QUILTING Pupils' project helps homeless children



The tangible product was a lesson in many ways for those who helped make it.
By BARBARA GASH
KNIGHT RIDDER NEWSPAPERS
Giving to others is always admirable, but when it happens to be children giving to other children it's especially worthy of attention. This was the case in Columbia, S.C., where a heartwarming story involving kids and sewing recently unfolded.
Some of the mothers at Brockman Elementary School are readers of my sewing column printed in their local newspaper. When it was time to plan a community service project for the first, second and third grades, they thought about sewing.
A learning project
Conferring with teachers Sarah Tison and Monica Geiger, the committee decided on a simple quilt, something the kids, not the parents, could actually do.
"Quilting combines math, eye-hand coordination and the concept of working in teams," explained Janice Johnson, one of the mothers. "And it would produce a tangible product the kids could see and then donate to charity."
Johnson found an easy pattern on the Web site of Michigan's own quilt teacher Kaye Wood (www.kayewo-od.com).
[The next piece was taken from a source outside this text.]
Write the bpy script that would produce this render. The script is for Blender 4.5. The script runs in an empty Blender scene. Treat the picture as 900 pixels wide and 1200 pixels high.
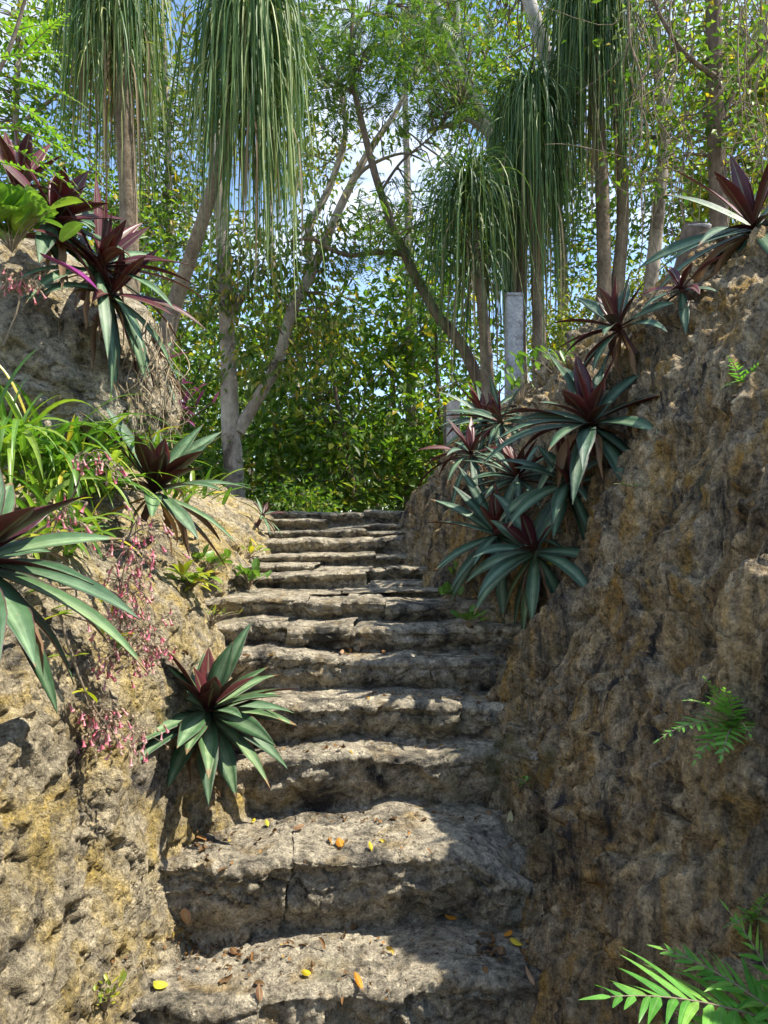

It's called a six-hour quilt; it is made in sections by starting in the center and adding on toward the outside.
Families donated the colorful fabrics and the batting.
Over a few months, with volunteer supervision, the children measured, cut and sewed -- by machine!
The results
In this public Montessori school, boys and girls ages 6, 7 and 8 worked together, and the parents (and grandparents) did only the bindings and finishing. The quilts measured 3 feet by 4 feet. In the end, the kids didn't just make one quilt, they made 12, and donated them all on April 20 to a daycare center for homeless kids called Children's Garden.
When I spoke with the Johnson twins, 8-year-old Mary Katherine and Ingrid, they were quite excited about the project. "It was fun sewing the quilts, and we want to do more," they said. "We made the other children happy."
A lot more than sewing was learned here, and possibly others will be inspired by this story.